Light is amazing! Turn on a light and time how long it takes to get from the bulb to the wall. Did you notice? It’s fast. It was moving at 186,000 miles per second! And no matter how many times you measure it; no matter how fast you’re moving when you measure it, it will still move at 186,000 miles a second relative to you.
Albert Einstein discovered that the speed of light is a constant. Now, that’s totally counter-intuitive, but it means this: If the speed of light is a constant, space and time are not constant. Time is relative.
So as I move relative to you, time slows down for me and speeds up for you. If I were to travel into space at 130,000 miles per second and then return in ten years, ten years would have passed for me, but twenty years would have passed for you. You’d be ten years older than me.
Theoretically, if I could travel at the speed of light, time for me would stop. It would always be NOW. And all your life would be eternally present to me—past, present, and future—NOW. I’d see your whole life in the eternal NOW.
I can’t travel at the speed of light. But light can and does. In The Elegant Universe, Brian Greene writes, “Light does not get old. A photon that emerged from the Big Bang is the same age today as it was then.”
A photon is the same yesterday, today, and forever. Light is the same yesterday, today, and forever. So God is the same yesterday, today, and forever. “Jesus Christ is the same yesterday, today, and forever” (Hebrews 13:8).
So when He looks at you, He sees all of you: yesterday, today, and forever. And when He forgives you, it’s all of you. He’s never surprised by you.
Light is eternal. God is eternal. Love is eternal. Jesus is eternal. So when He gives you His life, it’s eternal.
God said to Moses, “My name is I AM THAT I AM (Ex. 3:14 KJV).” Jesus said to some Pharisees, “Before Abraham was, I AM (John 8:58).” And Jesus said, “Whoever eats my flesh and drinks my blood has eternal life (John 6:54).”
When we come to the cross, we come to eternity. The cross is the point where eternity invades all temporality and fills it with life, with meaning, and with the plot. So when Jesus cries “It is finished,” I think He means
all is finished: all time is finished, all creation is finished, all atonement is finished, and all of you is finished—in the End. He is the End. So, when He died on the cross for your sins…
Which sins did He die for?
Was it only the ones you’ve confessed up till now? So you worry that if He knew this or that about your past the deal would be off?

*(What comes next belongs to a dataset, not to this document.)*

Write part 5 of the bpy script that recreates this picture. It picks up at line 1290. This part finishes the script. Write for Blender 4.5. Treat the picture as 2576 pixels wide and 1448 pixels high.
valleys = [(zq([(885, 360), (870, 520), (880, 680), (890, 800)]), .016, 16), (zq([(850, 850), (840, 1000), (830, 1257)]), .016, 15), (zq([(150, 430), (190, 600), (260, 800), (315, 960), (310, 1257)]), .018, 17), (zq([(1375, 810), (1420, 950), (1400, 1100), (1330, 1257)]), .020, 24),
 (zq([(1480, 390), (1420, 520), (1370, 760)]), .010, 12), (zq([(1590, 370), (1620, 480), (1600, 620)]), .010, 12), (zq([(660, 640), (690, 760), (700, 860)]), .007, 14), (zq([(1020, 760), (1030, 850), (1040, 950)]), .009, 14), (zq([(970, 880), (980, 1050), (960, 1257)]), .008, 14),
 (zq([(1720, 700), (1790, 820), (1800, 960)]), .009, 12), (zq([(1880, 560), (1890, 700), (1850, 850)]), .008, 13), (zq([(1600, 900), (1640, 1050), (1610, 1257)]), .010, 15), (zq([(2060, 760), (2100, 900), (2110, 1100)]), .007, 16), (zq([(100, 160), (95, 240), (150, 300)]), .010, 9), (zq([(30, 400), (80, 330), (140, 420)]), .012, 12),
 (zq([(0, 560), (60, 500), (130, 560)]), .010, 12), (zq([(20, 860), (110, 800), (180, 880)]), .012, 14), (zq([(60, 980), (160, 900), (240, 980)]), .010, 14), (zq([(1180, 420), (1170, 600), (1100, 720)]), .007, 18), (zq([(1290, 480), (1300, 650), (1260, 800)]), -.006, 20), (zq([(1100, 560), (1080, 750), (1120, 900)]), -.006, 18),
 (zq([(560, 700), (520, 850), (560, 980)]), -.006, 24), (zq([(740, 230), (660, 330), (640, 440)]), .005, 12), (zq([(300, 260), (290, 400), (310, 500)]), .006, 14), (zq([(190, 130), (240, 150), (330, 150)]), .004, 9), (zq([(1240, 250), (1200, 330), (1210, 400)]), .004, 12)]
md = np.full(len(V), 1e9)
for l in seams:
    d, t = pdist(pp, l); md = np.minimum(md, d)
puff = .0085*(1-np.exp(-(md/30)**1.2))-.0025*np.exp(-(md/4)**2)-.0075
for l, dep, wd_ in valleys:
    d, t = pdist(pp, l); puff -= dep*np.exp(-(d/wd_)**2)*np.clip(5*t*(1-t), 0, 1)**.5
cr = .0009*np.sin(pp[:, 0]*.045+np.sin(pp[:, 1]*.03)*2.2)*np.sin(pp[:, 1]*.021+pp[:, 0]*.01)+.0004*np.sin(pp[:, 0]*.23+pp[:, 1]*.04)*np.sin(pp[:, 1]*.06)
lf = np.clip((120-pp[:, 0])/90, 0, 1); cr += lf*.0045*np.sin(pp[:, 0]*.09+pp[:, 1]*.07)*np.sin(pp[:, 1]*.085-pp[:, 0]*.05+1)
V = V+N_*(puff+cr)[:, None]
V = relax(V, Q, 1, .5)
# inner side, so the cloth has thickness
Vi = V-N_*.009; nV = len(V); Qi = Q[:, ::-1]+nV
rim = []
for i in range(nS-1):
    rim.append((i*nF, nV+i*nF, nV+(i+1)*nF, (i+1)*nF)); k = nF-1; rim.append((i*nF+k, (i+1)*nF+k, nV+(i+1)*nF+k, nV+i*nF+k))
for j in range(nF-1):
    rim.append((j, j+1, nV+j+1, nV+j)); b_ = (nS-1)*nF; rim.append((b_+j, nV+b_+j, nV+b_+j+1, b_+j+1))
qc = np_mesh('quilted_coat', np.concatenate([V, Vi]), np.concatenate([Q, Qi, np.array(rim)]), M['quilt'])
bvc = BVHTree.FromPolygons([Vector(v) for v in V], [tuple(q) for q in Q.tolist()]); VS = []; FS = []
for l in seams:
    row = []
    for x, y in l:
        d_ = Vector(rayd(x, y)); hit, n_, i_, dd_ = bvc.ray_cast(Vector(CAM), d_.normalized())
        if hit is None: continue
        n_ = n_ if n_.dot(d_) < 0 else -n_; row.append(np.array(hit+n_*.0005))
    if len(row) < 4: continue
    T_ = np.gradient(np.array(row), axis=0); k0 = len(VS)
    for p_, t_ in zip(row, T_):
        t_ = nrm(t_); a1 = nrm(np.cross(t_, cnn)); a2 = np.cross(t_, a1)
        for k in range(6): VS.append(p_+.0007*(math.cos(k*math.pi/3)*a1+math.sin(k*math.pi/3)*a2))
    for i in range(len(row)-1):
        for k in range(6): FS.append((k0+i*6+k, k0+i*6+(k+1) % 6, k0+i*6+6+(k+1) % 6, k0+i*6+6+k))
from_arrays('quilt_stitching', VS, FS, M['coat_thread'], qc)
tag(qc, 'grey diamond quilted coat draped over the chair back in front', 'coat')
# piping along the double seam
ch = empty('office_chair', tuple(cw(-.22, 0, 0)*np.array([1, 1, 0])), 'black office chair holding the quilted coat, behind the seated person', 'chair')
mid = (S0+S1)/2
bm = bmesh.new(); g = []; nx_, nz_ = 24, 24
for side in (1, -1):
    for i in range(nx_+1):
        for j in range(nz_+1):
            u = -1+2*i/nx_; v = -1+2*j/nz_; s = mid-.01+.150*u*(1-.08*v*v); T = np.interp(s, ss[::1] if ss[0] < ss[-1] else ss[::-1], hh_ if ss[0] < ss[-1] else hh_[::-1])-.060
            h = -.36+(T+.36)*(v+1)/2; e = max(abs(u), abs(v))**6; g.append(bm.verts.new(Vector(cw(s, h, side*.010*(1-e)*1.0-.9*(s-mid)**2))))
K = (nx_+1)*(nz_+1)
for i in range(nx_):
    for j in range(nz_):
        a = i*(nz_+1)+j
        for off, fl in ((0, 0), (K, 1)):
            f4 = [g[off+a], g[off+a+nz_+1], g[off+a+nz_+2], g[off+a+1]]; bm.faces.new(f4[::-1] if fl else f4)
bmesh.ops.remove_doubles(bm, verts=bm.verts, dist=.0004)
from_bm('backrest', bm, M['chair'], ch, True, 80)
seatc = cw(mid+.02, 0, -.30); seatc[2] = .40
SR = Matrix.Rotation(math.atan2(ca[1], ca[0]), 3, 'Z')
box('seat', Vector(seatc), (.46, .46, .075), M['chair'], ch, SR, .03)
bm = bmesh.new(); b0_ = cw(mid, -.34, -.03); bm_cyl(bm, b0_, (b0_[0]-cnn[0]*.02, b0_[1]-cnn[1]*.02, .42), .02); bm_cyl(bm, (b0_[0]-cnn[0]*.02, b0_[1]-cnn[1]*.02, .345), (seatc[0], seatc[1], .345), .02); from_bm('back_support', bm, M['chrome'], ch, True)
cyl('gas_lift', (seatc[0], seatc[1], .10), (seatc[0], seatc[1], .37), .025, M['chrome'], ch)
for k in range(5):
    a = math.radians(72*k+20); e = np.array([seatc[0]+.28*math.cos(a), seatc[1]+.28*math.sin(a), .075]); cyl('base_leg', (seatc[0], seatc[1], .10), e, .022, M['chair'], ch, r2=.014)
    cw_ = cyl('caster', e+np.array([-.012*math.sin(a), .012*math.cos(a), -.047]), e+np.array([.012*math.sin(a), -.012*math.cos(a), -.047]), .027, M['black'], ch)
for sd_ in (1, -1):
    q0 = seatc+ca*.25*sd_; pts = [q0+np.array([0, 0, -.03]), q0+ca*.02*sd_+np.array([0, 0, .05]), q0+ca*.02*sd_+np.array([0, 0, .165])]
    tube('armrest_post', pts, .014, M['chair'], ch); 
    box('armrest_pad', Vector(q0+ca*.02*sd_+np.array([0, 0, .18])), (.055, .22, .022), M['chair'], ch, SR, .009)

If you hide a sin in the past, you just build a coffin for yourself now. You close your eyes to the light and climb in . . . even though He has forgiven all your sins in the past.
Is it only our sins in the past that He’s forgiven? Such that you have to worry about failing in the future? If you do worry, you only build a coffin for yourself now and then climb in . . . even though He has already died for the sins you’ll commit tomorrow. He already knows: If you fail tomorrow, He won’t say, “Oh no!—I forgot that one.”
“There is therefore now no condemnation for those in Christ Jesus,” writes Paul. (Romans 8:1) I think He means no condemnation. Remember? You are already “seated in the heavenly places with Christ.” (Eph. 2:6) So when God forgives your sins, He forgives all your sins. And when the Light descends into darkness, He descends into all your darkness. He is the end of all darkness and all time.